Con i personaggi di Romanzo Criminale, molto più amabili di quelli di Gomorra, entriamo subito in empatia perché vediamo il mondo dal loro punto di vista, perché il focus emotivo su di loro è totale. Ad esempio l’avidità del Libanese nasconde il desiderio di emergere da una vita di stenti e la lotta contro la parte peggiore di sé, la durezza del Freddo cela invece il sogno di un’esistenza normale e la voglia di riscatto di fronte a una società che l’ha messo ai margini, l’irruenza del Bufalo vela la sua purezza e il suo essere un amico devoto. A enfatizzare ancor di più i sentimenti della Banda c’è quella colonna sonora il cui sublime livello è stato raggiunto veramente da pochi prodotti in tutto il mondo. Ricrea l’atmosfera di quegli anni e soprattutto accompagna i vari momenti del gruppo, portandoci inevitabilmente dalla loro parte.
Romanzo Criminale, oltre a mitizzare i suoi personaggi, li idealizza, cosa che non accade in Gomorra. Ciro, Genny, Don Pietro e gli altri sono assassini spietati che magari attirano le nostre simpatie, ma mai completamente perché alcune delle loro azioni sono imperdonabili. Vogliono governare Napoli e sono disposti a tutto per il potere, senza tenere conto che: “Il potere è sempre pericoloso. Attrae i peggiori e corrompe i migliori”. Una citazione di Vikings calzante per Gomorra, dove per raggiungere la vetta si mandano all’aria alleanze, codici d’onore e civiltà. Il mondo di Gomorra è un’anarchia sanguinosa che non ha un vero e proprio protagonista, dove la redenzione non esiste perché il crimine è troppo grave. E il tutto condito dal suo essere terribilmente reale.

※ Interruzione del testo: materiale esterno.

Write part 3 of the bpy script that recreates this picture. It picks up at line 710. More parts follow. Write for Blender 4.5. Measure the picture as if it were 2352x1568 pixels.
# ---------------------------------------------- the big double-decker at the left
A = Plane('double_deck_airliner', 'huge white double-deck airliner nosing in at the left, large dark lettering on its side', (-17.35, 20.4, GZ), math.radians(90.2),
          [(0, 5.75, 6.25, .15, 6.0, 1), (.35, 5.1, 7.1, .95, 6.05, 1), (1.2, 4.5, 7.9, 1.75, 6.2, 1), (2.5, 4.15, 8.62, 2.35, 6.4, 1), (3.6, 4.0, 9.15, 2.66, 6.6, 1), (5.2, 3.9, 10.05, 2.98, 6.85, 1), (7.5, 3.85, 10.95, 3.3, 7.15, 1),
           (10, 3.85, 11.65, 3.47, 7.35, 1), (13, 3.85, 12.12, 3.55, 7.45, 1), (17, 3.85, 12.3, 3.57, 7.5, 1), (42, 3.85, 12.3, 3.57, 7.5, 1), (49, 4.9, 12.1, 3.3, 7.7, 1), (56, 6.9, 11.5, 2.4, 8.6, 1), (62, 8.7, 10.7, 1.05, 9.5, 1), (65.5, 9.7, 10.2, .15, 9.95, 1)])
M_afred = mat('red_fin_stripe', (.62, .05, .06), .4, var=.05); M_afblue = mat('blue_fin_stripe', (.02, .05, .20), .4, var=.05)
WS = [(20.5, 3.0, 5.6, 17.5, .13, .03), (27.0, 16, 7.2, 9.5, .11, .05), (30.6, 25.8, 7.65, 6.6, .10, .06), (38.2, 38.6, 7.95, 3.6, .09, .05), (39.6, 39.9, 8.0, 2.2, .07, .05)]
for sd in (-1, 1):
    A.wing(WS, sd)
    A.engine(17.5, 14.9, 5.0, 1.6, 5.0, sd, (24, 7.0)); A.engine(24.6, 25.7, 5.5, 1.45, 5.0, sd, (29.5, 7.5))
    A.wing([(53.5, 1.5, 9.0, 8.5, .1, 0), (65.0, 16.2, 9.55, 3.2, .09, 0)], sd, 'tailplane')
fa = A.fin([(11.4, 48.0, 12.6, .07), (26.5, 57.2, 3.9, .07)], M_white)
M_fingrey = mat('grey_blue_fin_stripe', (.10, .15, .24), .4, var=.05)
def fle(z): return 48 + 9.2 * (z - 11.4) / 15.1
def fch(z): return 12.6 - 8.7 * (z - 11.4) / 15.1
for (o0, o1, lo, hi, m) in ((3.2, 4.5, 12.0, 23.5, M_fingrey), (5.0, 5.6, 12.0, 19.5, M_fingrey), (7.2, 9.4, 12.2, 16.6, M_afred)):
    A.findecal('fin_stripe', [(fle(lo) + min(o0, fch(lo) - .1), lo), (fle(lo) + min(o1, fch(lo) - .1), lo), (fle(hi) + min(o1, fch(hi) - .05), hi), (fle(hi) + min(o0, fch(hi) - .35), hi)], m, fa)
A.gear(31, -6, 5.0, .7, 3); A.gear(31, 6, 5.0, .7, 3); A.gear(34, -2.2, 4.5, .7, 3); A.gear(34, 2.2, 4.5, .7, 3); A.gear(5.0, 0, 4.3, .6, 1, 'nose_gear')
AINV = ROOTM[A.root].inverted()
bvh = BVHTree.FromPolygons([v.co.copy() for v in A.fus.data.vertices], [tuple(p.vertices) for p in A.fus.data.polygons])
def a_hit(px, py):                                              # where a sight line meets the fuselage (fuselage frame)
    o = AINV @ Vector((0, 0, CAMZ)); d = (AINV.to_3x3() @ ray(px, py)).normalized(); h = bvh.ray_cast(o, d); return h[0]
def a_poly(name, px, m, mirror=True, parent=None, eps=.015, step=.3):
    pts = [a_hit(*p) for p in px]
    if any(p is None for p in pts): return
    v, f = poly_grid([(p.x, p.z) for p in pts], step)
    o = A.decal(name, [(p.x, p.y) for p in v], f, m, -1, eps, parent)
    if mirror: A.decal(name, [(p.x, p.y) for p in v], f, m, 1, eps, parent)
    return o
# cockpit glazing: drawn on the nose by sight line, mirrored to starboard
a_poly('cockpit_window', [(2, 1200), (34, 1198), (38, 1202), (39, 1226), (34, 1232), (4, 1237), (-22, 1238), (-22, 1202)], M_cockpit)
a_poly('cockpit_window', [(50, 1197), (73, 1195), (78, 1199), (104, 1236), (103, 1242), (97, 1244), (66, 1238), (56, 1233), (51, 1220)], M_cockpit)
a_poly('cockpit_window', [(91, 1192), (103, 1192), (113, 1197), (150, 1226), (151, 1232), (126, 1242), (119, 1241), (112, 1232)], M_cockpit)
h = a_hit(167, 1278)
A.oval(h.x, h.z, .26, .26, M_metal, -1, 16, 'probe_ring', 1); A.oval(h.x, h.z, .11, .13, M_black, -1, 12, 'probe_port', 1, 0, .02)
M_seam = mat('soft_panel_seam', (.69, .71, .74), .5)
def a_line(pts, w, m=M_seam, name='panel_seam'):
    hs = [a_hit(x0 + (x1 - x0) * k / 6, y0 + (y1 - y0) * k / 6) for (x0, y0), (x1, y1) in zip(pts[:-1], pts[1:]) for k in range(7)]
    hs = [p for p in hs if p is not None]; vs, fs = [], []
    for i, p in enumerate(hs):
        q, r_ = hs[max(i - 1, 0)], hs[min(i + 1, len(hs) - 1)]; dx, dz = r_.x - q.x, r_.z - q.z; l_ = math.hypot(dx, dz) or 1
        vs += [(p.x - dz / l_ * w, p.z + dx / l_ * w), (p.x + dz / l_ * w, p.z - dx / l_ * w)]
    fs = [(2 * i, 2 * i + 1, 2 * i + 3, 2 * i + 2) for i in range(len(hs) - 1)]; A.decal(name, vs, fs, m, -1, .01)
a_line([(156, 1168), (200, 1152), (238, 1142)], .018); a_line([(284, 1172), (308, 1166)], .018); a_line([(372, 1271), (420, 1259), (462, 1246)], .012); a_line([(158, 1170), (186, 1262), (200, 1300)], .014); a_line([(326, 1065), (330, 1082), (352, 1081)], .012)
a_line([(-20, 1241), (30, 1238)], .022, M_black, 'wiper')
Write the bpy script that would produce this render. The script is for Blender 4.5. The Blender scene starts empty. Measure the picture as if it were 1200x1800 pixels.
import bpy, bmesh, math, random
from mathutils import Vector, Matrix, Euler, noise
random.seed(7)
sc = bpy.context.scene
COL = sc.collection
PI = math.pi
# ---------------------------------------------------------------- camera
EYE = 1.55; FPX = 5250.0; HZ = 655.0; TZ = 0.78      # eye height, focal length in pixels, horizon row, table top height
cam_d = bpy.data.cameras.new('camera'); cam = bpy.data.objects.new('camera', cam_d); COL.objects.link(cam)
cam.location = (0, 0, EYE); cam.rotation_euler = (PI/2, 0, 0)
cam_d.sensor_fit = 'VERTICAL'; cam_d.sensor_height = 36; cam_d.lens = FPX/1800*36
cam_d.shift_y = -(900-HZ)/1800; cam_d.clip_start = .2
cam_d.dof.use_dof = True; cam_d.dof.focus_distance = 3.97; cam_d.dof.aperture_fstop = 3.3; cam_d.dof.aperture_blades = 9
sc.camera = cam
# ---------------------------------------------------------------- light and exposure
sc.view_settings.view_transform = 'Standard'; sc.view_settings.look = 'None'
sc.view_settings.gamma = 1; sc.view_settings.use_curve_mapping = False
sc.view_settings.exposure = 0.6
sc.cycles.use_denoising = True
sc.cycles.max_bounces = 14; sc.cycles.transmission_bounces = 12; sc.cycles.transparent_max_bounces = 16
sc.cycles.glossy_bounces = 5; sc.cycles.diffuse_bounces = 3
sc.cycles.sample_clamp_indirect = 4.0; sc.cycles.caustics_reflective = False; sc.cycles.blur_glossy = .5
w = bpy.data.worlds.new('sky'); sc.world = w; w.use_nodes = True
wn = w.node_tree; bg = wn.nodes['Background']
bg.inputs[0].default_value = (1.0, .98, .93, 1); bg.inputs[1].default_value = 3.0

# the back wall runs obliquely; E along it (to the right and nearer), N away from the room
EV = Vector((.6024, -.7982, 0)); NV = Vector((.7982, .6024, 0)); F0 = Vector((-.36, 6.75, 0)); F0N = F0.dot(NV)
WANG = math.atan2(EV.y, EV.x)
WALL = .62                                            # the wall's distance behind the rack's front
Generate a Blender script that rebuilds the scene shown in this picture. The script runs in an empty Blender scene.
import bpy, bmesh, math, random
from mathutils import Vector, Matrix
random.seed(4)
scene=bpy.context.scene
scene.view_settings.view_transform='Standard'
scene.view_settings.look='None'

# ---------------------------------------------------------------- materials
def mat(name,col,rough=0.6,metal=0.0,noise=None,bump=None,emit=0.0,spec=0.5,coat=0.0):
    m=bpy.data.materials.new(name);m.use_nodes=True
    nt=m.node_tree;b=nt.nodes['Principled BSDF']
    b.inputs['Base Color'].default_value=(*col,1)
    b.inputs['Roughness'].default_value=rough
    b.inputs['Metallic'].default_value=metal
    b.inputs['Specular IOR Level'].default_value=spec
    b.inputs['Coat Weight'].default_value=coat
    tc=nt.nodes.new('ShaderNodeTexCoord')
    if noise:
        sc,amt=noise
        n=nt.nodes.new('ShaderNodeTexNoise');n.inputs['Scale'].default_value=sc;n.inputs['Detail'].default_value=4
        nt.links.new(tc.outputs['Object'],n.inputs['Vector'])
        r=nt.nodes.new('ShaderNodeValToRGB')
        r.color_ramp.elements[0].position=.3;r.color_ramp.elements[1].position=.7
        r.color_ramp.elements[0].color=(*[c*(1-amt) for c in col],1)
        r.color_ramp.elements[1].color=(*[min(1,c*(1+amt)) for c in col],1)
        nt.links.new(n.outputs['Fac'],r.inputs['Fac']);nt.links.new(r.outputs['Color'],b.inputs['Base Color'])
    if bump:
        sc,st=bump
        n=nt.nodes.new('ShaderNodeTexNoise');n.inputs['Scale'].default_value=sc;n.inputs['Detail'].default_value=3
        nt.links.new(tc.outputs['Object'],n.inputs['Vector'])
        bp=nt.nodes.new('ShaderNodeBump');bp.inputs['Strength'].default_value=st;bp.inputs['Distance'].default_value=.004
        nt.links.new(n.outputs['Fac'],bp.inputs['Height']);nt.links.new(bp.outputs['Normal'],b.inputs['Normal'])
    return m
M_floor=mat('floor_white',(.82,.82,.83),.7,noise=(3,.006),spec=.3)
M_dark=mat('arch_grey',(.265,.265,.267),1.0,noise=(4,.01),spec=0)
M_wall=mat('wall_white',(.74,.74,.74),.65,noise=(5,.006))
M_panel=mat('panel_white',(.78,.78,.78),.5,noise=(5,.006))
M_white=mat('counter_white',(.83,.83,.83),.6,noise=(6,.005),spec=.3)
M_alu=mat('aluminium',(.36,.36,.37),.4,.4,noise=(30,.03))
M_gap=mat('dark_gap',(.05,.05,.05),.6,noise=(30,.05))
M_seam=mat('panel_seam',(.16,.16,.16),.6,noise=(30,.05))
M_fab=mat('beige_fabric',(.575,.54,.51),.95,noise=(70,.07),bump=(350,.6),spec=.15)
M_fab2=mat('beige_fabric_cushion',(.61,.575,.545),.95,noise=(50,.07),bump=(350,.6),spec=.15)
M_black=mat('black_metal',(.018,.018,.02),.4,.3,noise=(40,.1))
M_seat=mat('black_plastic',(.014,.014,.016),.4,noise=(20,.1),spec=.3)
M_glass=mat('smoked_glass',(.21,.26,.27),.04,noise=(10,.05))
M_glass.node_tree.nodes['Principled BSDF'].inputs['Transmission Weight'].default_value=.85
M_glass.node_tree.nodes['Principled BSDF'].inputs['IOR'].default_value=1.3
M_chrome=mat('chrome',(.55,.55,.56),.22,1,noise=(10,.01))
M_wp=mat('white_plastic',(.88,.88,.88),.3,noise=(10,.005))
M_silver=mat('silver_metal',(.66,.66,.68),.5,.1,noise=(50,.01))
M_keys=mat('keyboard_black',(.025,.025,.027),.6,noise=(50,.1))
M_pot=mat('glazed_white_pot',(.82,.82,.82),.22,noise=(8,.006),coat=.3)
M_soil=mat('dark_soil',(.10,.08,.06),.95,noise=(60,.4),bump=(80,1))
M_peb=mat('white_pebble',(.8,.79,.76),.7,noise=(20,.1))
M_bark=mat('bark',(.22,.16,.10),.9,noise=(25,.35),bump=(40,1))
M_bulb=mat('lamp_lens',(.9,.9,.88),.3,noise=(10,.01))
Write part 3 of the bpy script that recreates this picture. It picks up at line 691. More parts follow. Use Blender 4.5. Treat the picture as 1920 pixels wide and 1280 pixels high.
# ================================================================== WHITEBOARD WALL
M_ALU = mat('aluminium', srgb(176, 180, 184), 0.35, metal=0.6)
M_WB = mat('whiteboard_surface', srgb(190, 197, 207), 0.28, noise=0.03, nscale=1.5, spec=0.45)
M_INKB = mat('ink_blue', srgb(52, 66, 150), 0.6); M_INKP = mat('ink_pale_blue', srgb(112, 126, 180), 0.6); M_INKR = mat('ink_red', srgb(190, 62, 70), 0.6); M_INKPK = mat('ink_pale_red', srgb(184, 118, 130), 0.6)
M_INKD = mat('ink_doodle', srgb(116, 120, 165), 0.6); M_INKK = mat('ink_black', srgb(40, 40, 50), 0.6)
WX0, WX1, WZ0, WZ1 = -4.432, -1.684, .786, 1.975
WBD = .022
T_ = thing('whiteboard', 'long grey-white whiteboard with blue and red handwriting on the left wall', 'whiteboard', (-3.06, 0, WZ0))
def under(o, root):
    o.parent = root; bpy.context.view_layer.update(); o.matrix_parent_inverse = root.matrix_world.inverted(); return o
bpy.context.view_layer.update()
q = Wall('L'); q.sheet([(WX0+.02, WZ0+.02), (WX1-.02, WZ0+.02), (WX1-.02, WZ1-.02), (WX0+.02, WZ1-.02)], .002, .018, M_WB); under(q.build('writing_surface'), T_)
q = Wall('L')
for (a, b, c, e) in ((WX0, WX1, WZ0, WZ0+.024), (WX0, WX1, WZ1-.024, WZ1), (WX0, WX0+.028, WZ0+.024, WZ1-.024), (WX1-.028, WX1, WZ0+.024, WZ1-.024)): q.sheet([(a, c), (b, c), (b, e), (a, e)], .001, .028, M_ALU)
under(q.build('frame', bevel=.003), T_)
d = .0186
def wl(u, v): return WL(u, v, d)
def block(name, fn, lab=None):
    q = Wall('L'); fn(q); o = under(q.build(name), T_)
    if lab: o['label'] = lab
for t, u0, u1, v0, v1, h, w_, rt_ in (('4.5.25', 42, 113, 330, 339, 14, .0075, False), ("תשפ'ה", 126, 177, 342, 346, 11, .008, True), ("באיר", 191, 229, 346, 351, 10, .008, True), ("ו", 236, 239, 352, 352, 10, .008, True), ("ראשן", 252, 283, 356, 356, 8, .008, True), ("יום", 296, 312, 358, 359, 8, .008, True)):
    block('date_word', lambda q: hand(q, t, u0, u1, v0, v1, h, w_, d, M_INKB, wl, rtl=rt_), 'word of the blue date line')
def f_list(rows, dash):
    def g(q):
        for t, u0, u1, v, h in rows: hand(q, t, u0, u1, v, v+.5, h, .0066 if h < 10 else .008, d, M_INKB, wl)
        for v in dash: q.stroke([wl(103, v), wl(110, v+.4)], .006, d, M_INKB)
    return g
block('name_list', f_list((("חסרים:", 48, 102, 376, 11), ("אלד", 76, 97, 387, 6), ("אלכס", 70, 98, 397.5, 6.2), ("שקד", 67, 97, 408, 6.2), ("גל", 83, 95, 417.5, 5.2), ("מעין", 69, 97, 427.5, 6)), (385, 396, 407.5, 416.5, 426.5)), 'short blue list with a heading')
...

Un accenno anche alle donne, protagoniste in modi differenti in un universo prettamente maschile.
In Romanzo Criminale Donatella, Roberta e Patrizia, pur al centro delle trame, servono più che altro per lo sviluppo psicologico dei membri della Magliana e di Scialoja: solo la prima ha un ruolo più attivo, ma la sua storia con il Freddo incide profondamente nelle dinamiche della Banda. Sono simboli (Patrizia la sensualità, Roberta l’amore puro, Donatella il sesso rabbioso) che però sottolineano l’importanza della donna per un uomo, qualsiasi vita scelga. Gomorra presenta figure femminili forti, risolute e fredde non solo come mogli o amanti, ma anche come boss. Donna Imma ne è l’emblema, perfetto alter ego di Don Pietro. Scianel è il lato spietato e senza cuore dell’essere donna, Patrizia è la sopravvissuta che cede al male, scalando le gerarchie della camorra. Una Patrizia che ribadisce ancora una volta che la speranza in Gomorra è già morta da tempo.
In sostanza Romanzo Criminale e Gomorra possono essere considerate due facce della stessa medaglia: rappresentano lo specchio di quella che è stata e, purtroppo, è l’Italia nella sua parte più oscura, piena di sangue, criminalità organizzata, brutalità, corruzione e violenza. Il tutto raccontato con grande abilità da Sollima, che ci ha regalato due prodotti affascinanti, bellissimi ed estremamente profondi. E quando davanti a noi si hanno due opere di questo calibro, scegliere il vincitore è praticamente impossibile.